◆ PROBLEM: Identify each line in the records below that contains the word "follow", and copy it.

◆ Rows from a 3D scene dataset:
— Start —

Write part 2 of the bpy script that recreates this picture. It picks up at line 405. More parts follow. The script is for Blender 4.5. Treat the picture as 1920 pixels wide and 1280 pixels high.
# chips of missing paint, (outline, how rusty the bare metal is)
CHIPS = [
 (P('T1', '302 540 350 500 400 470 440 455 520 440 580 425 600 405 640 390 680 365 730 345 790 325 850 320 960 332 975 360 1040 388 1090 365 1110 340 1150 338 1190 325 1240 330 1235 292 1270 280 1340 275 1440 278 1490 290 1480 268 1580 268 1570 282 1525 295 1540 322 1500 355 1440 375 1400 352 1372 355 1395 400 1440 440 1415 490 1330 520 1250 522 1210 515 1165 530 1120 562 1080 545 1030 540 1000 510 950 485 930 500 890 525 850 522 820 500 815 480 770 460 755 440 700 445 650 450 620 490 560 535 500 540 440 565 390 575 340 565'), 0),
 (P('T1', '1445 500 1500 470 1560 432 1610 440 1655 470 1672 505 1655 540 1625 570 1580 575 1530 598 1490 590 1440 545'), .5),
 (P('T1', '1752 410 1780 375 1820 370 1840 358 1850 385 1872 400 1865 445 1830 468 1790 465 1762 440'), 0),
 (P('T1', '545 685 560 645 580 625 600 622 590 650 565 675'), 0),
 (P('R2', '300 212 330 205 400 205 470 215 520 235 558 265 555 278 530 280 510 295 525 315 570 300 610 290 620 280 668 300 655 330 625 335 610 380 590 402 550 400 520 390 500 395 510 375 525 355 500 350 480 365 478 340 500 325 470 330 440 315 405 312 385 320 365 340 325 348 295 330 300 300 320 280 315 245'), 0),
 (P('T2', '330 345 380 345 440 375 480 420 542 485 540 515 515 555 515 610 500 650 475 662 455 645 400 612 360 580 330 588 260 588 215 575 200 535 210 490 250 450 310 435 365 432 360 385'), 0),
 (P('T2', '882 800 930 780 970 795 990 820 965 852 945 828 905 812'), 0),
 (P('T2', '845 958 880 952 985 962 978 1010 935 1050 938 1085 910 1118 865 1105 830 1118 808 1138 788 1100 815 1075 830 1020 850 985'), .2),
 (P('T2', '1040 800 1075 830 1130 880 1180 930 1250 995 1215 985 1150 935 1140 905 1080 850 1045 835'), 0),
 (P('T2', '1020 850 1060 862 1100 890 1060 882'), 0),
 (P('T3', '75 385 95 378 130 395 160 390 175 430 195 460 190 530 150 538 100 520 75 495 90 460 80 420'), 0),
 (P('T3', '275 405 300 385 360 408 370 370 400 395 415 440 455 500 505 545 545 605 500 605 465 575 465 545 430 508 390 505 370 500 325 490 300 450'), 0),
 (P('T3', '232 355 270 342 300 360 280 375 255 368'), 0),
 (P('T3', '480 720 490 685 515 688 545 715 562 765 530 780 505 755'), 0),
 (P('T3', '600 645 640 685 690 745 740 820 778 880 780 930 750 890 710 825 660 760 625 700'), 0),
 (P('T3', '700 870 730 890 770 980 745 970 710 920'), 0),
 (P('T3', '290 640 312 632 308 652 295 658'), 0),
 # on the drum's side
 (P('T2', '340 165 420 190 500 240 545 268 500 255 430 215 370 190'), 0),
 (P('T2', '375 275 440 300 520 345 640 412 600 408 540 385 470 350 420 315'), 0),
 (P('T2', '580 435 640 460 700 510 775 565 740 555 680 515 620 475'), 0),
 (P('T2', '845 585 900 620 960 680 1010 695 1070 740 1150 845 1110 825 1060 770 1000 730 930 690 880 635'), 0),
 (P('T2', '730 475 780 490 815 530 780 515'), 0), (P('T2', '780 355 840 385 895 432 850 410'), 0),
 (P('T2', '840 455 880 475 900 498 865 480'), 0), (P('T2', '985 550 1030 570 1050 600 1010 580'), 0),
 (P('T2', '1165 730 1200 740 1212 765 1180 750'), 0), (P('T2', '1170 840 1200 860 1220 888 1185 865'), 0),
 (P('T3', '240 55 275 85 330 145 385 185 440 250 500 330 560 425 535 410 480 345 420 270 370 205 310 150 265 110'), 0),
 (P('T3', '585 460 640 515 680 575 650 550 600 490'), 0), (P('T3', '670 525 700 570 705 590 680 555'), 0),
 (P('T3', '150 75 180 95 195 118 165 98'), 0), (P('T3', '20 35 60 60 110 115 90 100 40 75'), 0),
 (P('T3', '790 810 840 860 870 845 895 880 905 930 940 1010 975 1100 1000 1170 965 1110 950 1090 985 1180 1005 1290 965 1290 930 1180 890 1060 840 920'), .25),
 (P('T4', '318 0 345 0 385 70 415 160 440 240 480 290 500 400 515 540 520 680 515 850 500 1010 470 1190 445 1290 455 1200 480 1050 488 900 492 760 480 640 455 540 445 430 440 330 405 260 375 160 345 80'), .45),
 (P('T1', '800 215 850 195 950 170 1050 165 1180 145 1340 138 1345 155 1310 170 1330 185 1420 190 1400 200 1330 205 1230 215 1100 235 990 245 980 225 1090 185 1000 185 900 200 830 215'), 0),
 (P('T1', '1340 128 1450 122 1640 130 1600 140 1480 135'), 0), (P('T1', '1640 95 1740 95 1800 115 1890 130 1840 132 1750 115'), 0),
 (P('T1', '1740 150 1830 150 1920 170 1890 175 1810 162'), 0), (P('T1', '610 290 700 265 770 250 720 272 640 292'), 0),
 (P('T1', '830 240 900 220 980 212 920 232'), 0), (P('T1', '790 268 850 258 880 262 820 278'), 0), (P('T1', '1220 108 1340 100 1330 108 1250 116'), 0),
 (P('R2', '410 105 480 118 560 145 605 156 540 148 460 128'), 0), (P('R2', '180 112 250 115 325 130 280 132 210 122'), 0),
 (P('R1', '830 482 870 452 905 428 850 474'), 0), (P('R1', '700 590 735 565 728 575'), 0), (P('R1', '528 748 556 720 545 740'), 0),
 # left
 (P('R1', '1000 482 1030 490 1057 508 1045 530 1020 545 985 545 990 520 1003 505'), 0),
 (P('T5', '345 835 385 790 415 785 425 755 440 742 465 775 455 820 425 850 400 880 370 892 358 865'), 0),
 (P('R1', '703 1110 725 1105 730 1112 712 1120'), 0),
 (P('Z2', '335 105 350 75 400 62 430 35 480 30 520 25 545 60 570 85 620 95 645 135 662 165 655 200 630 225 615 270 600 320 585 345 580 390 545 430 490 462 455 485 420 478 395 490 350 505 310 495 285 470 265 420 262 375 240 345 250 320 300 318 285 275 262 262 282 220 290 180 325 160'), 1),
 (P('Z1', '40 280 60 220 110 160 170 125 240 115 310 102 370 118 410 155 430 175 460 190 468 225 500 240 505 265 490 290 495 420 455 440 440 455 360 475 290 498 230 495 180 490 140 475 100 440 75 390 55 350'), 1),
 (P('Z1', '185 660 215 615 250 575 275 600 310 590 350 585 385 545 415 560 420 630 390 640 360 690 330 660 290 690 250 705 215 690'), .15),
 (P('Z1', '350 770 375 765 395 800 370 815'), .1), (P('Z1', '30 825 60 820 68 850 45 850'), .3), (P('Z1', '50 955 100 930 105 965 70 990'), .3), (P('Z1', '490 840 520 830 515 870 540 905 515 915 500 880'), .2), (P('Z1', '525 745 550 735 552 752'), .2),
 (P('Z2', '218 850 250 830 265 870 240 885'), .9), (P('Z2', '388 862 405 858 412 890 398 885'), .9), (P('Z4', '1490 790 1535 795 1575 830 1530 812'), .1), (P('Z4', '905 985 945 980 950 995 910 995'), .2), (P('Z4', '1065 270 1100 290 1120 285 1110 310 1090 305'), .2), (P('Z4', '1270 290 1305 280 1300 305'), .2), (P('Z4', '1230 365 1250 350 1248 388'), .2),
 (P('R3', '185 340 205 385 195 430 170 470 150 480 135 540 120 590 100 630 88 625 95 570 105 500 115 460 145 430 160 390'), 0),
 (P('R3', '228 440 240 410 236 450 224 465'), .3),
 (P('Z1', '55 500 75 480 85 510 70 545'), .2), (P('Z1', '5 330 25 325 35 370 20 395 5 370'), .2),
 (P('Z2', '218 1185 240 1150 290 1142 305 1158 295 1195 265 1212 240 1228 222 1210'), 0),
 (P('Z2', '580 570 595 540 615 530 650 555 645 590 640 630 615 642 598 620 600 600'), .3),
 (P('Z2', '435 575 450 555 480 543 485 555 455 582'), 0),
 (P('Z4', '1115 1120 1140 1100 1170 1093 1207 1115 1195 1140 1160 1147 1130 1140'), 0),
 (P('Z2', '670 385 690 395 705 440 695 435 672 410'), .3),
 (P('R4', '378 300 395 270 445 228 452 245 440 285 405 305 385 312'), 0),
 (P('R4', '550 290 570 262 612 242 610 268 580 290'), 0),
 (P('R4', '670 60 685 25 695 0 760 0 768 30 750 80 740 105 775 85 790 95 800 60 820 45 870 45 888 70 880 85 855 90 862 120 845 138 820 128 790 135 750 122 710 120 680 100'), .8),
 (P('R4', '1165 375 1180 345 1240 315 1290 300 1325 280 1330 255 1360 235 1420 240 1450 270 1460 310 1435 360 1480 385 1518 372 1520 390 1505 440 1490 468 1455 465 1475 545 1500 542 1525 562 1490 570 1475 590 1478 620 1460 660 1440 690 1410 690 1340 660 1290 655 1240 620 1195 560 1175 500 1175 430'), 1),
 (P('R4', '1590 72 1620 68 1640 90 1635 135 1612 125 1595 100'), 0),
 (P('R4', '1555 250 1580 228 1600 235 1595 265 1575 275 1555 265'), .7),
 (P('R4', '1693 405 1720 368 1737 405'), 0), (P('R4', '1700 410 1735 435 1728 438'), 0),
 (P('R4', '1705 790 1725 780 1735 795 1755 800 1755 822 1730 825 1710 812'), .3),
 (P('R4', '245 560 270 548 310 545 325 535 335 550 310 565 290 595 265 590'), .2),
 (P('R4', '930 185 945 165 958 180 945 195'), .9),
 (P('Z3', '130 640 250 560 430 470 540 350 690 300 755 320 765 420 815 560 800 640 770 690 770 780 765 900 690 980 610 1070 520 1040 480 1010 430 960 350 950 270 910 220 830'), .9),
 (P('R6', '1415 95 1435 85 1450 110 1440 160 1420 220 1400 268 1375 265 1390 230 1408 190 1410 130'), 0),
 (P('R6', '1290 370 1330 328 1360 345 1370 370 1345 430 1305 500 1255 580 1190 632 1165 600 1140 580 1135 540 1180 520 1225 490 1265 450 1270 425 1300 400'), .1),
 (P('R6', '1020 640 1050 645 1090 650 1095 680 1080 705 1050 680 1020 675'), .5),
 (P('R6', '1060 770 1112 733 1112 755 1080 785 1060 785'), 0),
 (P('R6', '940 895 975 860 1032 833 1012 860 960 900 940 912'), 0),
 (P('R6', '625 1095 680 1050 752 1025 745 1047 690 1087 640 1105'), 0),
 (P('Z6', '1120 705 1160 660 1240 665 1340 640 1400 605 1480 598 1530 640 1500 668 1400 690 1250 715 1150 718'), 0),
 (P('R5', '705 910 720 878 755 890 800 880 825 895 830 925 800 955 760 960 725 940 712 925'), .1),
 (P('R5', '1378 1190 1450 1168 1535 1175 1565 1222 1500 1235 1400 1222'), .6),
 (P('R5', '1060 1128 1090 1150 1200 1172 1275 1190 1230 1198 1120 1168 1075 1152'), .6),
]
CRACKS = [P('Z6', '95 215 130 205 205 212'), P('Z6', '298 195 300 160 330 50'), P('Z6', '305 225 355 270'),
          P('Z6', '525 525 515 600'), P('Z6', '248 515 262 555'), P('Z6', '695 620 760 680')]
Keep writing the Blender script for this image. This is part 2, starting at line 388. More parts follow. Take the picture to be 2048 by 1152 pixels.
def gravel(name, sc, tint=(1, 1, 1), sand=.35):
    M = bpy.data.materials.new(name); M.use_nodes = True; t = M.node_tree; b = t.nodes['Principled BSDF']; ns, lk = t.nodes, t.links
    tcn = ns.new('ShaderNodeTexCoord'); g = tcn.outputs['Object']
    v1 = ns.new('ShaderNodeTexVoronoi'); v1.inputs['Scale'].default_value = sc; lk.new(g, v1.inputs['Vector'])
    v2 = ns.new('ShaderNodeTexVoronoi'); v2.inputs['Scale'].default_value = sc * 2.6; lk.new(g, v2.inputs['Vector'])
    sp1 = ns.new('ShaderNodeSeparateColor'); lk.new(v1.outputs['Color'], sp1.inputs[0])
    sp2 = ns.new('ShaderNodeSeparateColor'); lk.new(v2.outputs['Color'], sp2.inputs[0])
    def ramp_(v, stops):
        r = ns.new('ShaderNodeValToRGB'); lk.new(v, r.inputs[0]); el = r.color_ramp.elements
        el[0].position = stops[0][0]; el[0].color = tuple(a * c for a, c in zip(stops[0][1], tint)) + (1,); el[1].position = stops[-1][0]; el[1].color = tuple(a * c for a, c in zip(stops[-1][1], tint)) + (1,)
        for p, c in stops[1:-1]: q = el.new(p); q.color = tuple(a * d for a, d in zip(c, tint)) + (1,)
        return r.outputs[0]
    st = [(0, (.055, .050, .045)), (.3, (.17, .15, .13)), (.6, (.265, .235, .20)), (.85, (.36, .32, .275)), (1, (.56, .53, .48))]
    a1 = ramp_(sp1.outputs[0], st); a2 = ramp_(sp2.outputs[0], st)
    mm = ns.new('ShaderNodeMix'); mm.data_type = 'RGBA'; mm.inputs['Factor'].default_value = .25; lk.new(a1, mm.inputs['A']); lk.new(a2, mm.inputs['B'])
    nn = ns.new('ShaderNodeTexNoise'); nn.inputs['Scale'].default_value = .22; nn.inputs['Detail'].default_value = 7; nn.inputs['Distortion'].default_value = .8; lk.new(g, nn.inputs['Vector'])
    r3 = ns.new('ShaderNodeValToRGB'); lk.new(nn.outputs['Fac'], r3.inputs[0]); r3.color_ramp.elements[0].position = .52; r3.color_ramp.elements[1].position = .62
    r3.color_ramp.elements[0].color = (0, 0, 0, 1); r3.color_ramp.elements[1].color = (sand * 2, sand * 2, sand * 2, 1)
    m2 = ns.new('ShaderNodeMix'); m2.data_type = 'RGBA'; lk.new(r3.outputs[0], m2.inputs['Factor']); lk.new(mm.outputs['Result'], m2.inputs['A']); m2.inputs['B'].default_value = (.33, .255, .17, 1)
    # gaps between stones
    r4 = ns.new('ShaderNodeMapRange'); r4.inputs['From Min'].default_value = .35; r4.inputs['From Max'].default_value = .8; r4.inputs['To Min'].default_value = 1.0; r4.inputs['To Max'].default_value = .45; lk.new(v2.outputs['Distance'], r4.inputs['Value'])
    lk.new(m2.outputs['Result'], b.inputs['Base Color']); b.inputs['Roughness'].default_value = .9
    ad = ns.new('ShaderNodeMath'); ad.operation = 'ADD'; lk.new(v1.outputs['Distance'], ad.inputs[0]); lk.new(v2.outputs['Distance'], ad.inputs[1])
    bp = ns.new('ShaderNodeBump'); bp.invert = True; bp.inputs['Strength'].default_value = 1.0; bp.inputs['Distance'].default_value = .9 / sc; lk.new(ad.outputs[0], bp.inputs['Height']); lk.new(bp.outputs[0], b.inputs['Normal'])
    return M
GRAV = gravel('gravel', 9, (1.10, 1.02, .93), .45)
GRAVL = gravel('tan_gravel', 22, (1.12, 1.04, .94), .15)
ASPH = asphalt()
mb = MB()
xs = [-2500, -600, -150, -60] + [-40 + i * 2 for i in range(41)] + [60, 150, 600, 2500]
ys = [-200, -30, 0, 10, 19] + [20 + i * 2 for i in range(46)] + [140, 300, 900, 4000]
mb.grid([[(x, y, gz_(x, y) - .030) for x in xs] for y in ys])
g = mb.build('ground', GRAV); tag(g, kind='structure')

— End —

◆ TASK RESULT:
Write part 2 of the bpy script that recreates this picture. It picks up at line 405. More parts follow. The script is for Blender 4.5. Treat the picture as 1920 pixels wide and 1280 pixels high.
Keep writing the Blender script for this image. This is part 2, starting at line 388. More parts follow. Take the picture to be 2048 by 1152 pixels.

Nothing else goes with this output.